Zwar stellt der Wechsel der Altersgruppe für sich allein nach der ständigen Rechtsprechung der zweiten Instanzen (EFSlg. 59.484; Art. XLI Z 9 der WGN 1989) noch keine wesentliche Änderung der Verhältnisse dar, sodaß aus diesem Grund von einer iS des § 14 Abs 1 AußStrG erheblichen Rechtsfrage nicht gesprochen werden könnte. Es wurde aber bereits entschieden

(6 Ob 700/89 = EFSlg. 59.485), daß der Volksschuleintritt eine wesentliche Änderung der Verhältnisse wegen der damit verbundenen Bedürfnissteigerung auf Seiten des Kindes bedeutet. Eine derartige Rechtsprechung fehlt noch für einen Schulwechsel wie jenen der mj. Tanja ohne wesentliche Einkommensänderung des Vaters.

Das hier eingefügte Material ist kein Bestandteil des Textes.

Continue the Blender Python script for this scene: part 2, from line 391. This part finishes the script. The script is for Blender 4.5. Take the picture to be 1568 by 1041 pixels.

Feststellungen darüber, ob mit diesem Schulwechsel konkrete weitere Aufwendungen verbunden sind, wurden bisher nicht getroffen, und die Mutter hat hiezu abgesehen von der allgemein gehaltenen Behauptung einer Steigerung der Bedürfnisse des Kindes nur einige Beispiele im Revisionsrekurs angeführt, ohne allerdings zu sagen, ob dem Kind Dinge wie Hefte und Umschläge in der Volksschule unentgeltlich zur Verfügung gestellt wurden oder ob der Aufwand hiefür aus einem anderen Grund (Zahl, Art) gestiegen ist, und ob und welcher Art weitere Umstände als die von ihr genannten einen - wesentlich - erhöhten Aufwand bedingen. Denn nur eine erhebliche Änderung der Unterhaltsbedürfnisse des Kindes rechtfertigt eine Änderung der Unterhaltsverpflichtung des Vaters, nicht auch ein nur unbedeutender Mehraufwand. Diese Fragen sind also wesentlich und den Eltern muß Gelegenheit gegeben werden, dazu (konkreter) Stellung zu nehmen.

Es war deshalb dem Revisionsrekurs Folge zu geben und unter Aufhebung der Entscheidungen der Vorinstanzen dem Erstgericht eine neue Entscheidung nach Verfahrensergänzung aufzutragen.